Cossacks member Richard Luther says a Bandido started the skirmish. He and several other members were sitting on the patio of the Twin Peaks restaurant when, he says, a Bandido ran over a Cossack prospect’s foot in the parking lot. A police spokesman at the time said the same thing.

Luther says there was a lot of yelling before a Bandido hit a Cossack.

“I couldn’t see exactly what he hit him with, but he hit him with an object upside the head,” Luther says. “I saw another one of our Cossacks step up, and I heard the first gunshot.”

Luther says there were maybe two more pistol shots followed by a barrage of rifle fire.

“I hit the ground right where I was,” he says. “It was myself and a couple of other brothers laying on the ground, and I’m thinking to myself, ‘Oh, my God, I’m going to die here.’ ”

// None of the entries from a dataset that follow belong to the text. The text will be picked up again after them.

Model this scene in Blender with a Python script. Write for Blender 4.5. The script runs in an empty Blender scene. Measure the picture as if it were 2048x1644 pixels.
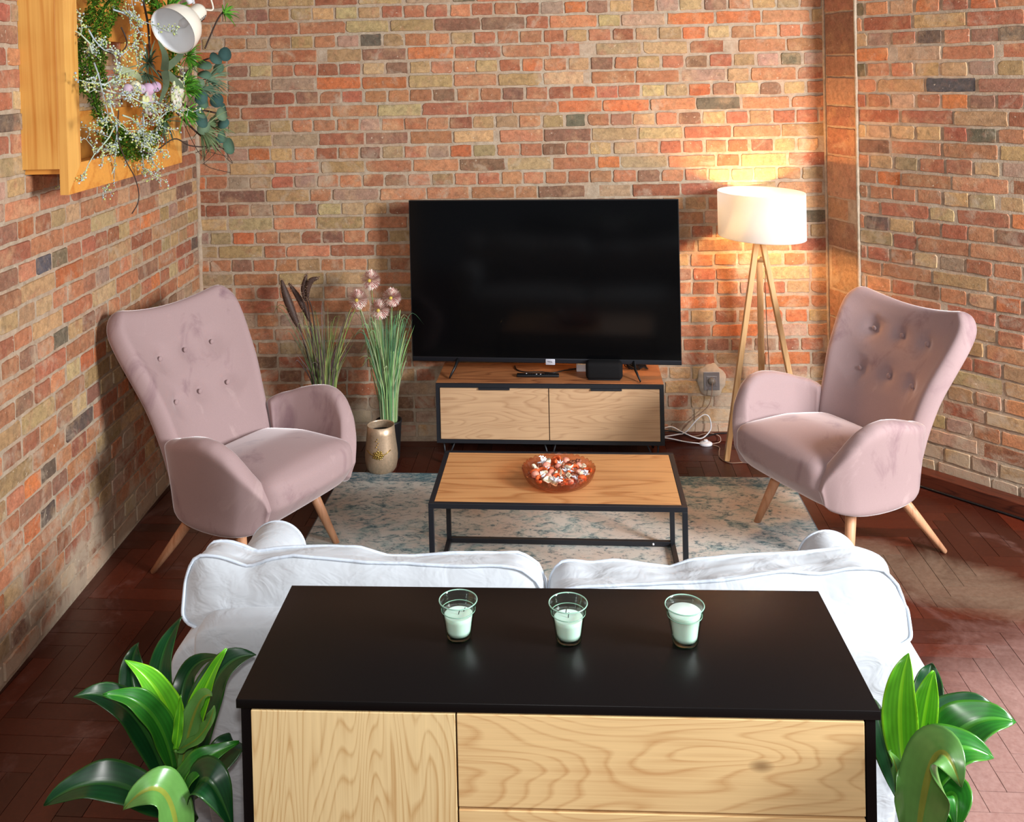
import bpy, bmesh, math, random
from mathutils import Vector, Matrix, noise
random.seed(7)
PI = math.pi
scene = bpy.context.scene
COL = scene.collection

# ------------------------------------------------------------------ helpers
def srgb(r, g, b):
    f = lambda c: (c/255/12.92) if c/255 <= .04045 else ((c/255+.055)/1.055)**2.4
    return (f(r), f(g), f(b), 1)

def link(name, bm, mat, parent=None, smooth=True, subsurf=0, loc=None, rotz=None):
    me = bpy.data.meshes.new(name)
    bm.normal_update()
    bm.to_mesh(me); bm.free()
    o = bpy.data.objects.new(name, me)
    COL.objects.link(o)
    mats = mat if isinstance(mat, (list, tuple)) else [mat]
    for m in mats: me.materials.append(m)
    for p in me.polygons: p.use_smooth = smooth
    if parent is not None: o.parent = parent
    if subsurf:
        s = o.modifiers.new('sub', 'SUBSURF'); s.levels = subsurf; s.render_levels = subsurf
    if loc is not None: o.location = loc
    if rotz is not None: o.rotation_euler = (0, 0, rotz)
    return o

def tag(o, label, cat, group=None, kind=None):
    o['label'] = label; o['category'] = cat
    if group: o['group'] = group
    if kind: o['kind'] = kind
    return o

def thing(name, label, cat, loc=(0, 0, 0), rotz=0, group=None):
    o = bpy.data.objects.new(name, None); COL.objects.link(o)
    o.location = loc; o.rotation_euler = (0, 0, rotz); o.empty_display_size = .1
    return tag(o, label, cat, group)

def struct(name, bm, mat, smooth=False):
    o = link(name, bm, mat, smooth=smooth); o['kind'] = 'structure'; return o

def dup(root, loc, rotz, label=None, group=None):
    r = root.copy(); COL.objects.link(r); r.location = loc; r.rotation_euler = (0, 0, rotz)
    if label: r['label'] = label
    if group: r['group'] = group
    for ch in list(root.children):
        c = ch.copy(); COL.objects.link(c); c.parent = r
        for g in list(ch.children):
            d = g.copy(); COL.objects.link(d); d.parent = c
    return r

def add_box(bm, x0, x1, y0, y1, z0, z1, bev=0.0, seg=2, M=None, mi=0):
    r = bmesh.ops.create_cube(bm, size=1)
    vs = r['verts']
    for v in vs:
        v.co = Vector(((x0+x1)/2+v.co.x*(x1-x0), (y0+y1)/2+v.co.y*(y1-y0), (z0+z1)/2+v.co.z*(z1-z0)))
    if bev > 0:
        es = list({e for v in vs for e in v.link_edges})
        rr = bmesh.ops.bevel(bm, geom=es, offset=bev, segments=seg, affect='EDGES', profile=.5)
        vs = list({v for f in rr['faces'] for v in f.verts} | {v for v in vs if v.is_valid})
    if M is not None:
        for v in vs: v.co = M @ v.co
    if mi:
        for f in {f for v in vs for f in v.link_faces}: f.material_index = mi
    return vs

def box(x0, x1, y0, y1, z0, z1, bev=0.0, seg=2, M=None):
    bm = bmesh.new(); add_box(bm, x0, x1, y0, y1, z0, z1, bev, seg, M); return bm

def add_tube(bm, pts, rad, n=8, cap=True, closed=False, flat=None):
    pts = [Vector(p) for p in pts]; N = len(pts)
    rads = rad if isinstance(rad, (list, tuple)) else [rad]*N
    rings = []; up = None
    for i, p in enumerate(pts):
        a = pts[(i-1) % N] if (i > 0 or closed) else pts[0]
        b = pts[(i+1) % N] if (i < N-1 or closed) else pts[-1]
        t = (b-a)
        if t.length < 1e-9: t = Vector((0, 0, 1))
        t.normalize()
        if up is None:
            up = Vector((0, 0, 1)) if abs(t.z) < .9 else Vector((1, 0, 0))
        up = (up - t*up.dot(t))
        if up.length < 1e-6: up = t.orthogonal()
        up.normalize(); s = t.cross(up)
        k = flat if flat else 1
        rings.append([bm.verts.new(p + (s*math.cos(2*PI*j/n)*k + up*math.sin(2*PI*j/n))*rads[i]) for j in range(n)])
    M = N if closed else N-1
    for i in range(M):
        A, B = rings[i], rings[(i+1) % N]
        for j in range(n):
            bm.faces.new((A[j], A[(j+1) % n], B[(j+1) % n], B[j]))
    if cap and not closed:
        bm.faces.new(list(reversed(rings[0]))); bm.faces.new(rings[-1])
    return rings

def tube(pts, rad, n=8, **k):
    bm = bmesh.new(); add_tube(bm, pts, rad, n, **k); bmesh.ops.recalc_face_normals(bm, faces=bm.faces); return bm

def add_lathe(bm, prof, n=32, sx=1, sy=1, cx=0, cy=0, mod=None):
    rings = []
    for i, (r, z) in enumerate(prof):
        if r < 1e-6: rings.append([bm.verts.new((cx, cy, z))]); continue
        ring = []
        for j in range(n):
            a = 2*PI*j/n; rr, zz = (r, z) if mod is None else mod(i, a, r, z)
            ring.append(bm.verts.new((cx+rr*math.cos(a)*sx, cy+rr*math.sin(a)*sy, zz)))
        rings.append(ring)
    for A, B in zip(rings[:-1], rings[1:]):
        for j in range(n):
            k = (j+1) % n
            if len(A) == 1 and len(B) == 1: continue
            if len(A) == 1: bm.faces.new((A[0], B[j], B[k]))
            elif len(B) == 1: bm.faces.new((A[j], A[k], B[0]))
            else: bm.faces.new((A[j], A[k], B[k], B[j]))
    return rings

def lathe(prof, n=32, **k):
    bm = bmesh.new(); add_lathe(bm, prof, n, **k); bmesh.ops.recalc_face_normals(bm, faces=bm.faces); return bm

def smooth_path(pts, k=6):
    P = [Vector(p) for p in pts]; out = []
    for i in range(len(P)-1):
        p0 = P[max(i-1, 0)]; p1 = P[i]; p2 = P[i+1]; p3 = P[min(i+2, len(P)-1)]
        for j in range(k):
            t = j/k
            out.append(.5*((2*p1)+(p2-p0)*t+(2*p0-5*p1+4*p2-p3)*t*t+(3*p1-p0-3*p2+p3)*t**3))
    out.append(P[-1]); return out

def interp(tab, x):
    if x <= tab[0][0]: return tab[0][1]
    for (a, b), (c, d) in zip(tab[:-1], tab[1:]):
        if x <= c: return b+(d-b)*(x-a)/max(c-a, 1e-9)
    return tab[-1][1]

# ------------------------------------------------------------------ materials
def new_mat(name):
    m = bpy.data.materials.new(name); m.use_nodes = True
    nt = m.node_tree; b = nt.nodes['Principled BSDF']; return m, nt, b
def N(nt, t, **k):
    n = nt.nodes.new(t)
    for a, v in k.items():
        if hasattr(n, a): setattr(n, a, v)
    return n
def coords(nt, scale=(1, 1, 1), kind='Object', rot=(0, 0, 0)):
    tc = N(nt, 'ShaderNodeTexCoord'); mp = N(nt, 'ShaderNodeMapping')
    mp.inputs['Scale'].default_value = scale; mp.inputs['Rotation'].default_value = rot
    nt.links.new(tc.outputs[kind], mp.inputs['Vector']); return mp.outputs['Vector']
def noise_n(nt, vec, scale, detail=4, rough=.55, dist=0):
    n = N(nt, 'ShaderNodeTexNoise'); n.inputs['Scale'].default_value = scale
    n.inputs['Detail'].default_value = detail; n.inputs['Roughness'].default_value = rough
    n.inputs['Distortion'].default_value = dist
    if vec is not None: nt.links.new(vec, n.inputs['Vector'])
    return n.outputs['Fac']
def ramp(nt, fac, stops, interp_='LINEAR'):
    r = N(nt, 'ShaderNodeValToRGB'); cr = r.color_ramp; cr.interpolation = interp_
    while len(cr.elements) < len(stops): cr.elements.new(.5)
    for e, (p, c) in zip(cr.elements, stops):
        e.position = p; e.color = c if isinstance(c, (tuple, list)) else (c, c, c, 1)
    nt.links.new(fac, r.inputs['Fac']); return r.outputs['Color']
def mix(nt, fac, a, b, mode='MIX'):
    m = N(nt, 'ShaderNodeMix', data_type='RGBA', blend_type=mode)
    for s, v in ((m.inputs[0], fac), (m.inputs[6], a), (m.inputs[7], b)):
        if isinstance(v, (int, float, tuple, list)): s.default_value = v
        else: nt.links.new(v, s)
    return m.outputs[2]
def math_n(nt, op, a, b=None, clamp=False):
    m = N(nt, 'ShaderNodeMath', operation=op, use_clamp=clamp)
    for i, v in enumerate((a, b)):
        if v is None: continue
        if isinstance(v, (int, float)): m.inputs[i].default_value = v
        else: nt.links.new(v, m.inputs[i])
    return m.outputs[0]
def bump(nt, b, height, strength=.3, dist=.002):
    n = N(nt, 'ShaderNodeBump'); n.inputs['Strength'].default_value = strength; n.inputs['Distance'].default_value = dist
    nt.links.new(height, n.inputs['Height']); nt.links.new(n.outputs['Normal'], b.inputs['Normal'])

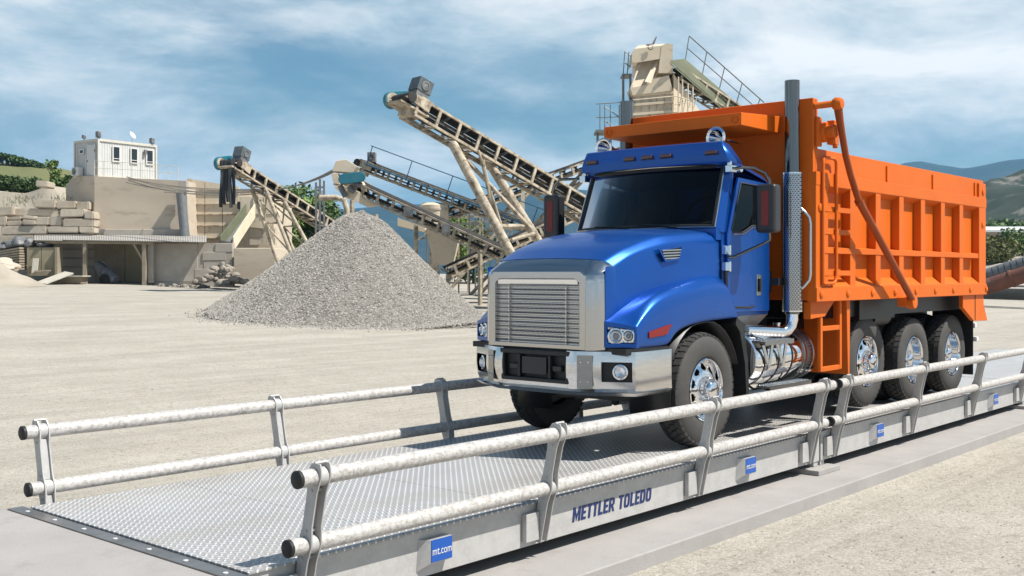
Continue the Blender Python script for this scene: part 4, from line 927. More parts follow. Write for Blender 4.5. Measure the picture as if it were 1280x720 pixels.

The Cossacks say they’re the victims in this situation, but the Bandidos say this isn’t true. They point to surveillance video showing one Cossack with a gun drawn, and two witnesses who say Cossacks shot first.

A statement from Stephen Stubbs, a lawyer who had been acting as a spokesman for the Bandidos soon after the incident, says group members “were not aggressors, did not start the altercation, did not strike first, were not the first to pull weapons, and were not the first to use weapons.” The statement also accuses the Waco Police Department of creating a “false narrative” of the incident.

On the future of the groups

Despite what happened in Waco, a Cossack leader says the group will continue wearing the Texas bottom rocker, even if it means more fighting.

“You notice our Texas didn’t come off our backs,” he says. “And we’re not hiding — we’re driving down the highway.”

Authorities say fights between the Cossacks and the Bandidos have not died down.

In an incident on Aug. 23, 2015, the federal indictment alleges, members of the Bandidos assaulted Cossacks in the city of Port Aransas and one Cossack “was hit in the head with a beer bottle.”

According to the Waco Tribune, 154 people have now been indicted in connection with the Waco shootout. The defendants are still awaiting trial.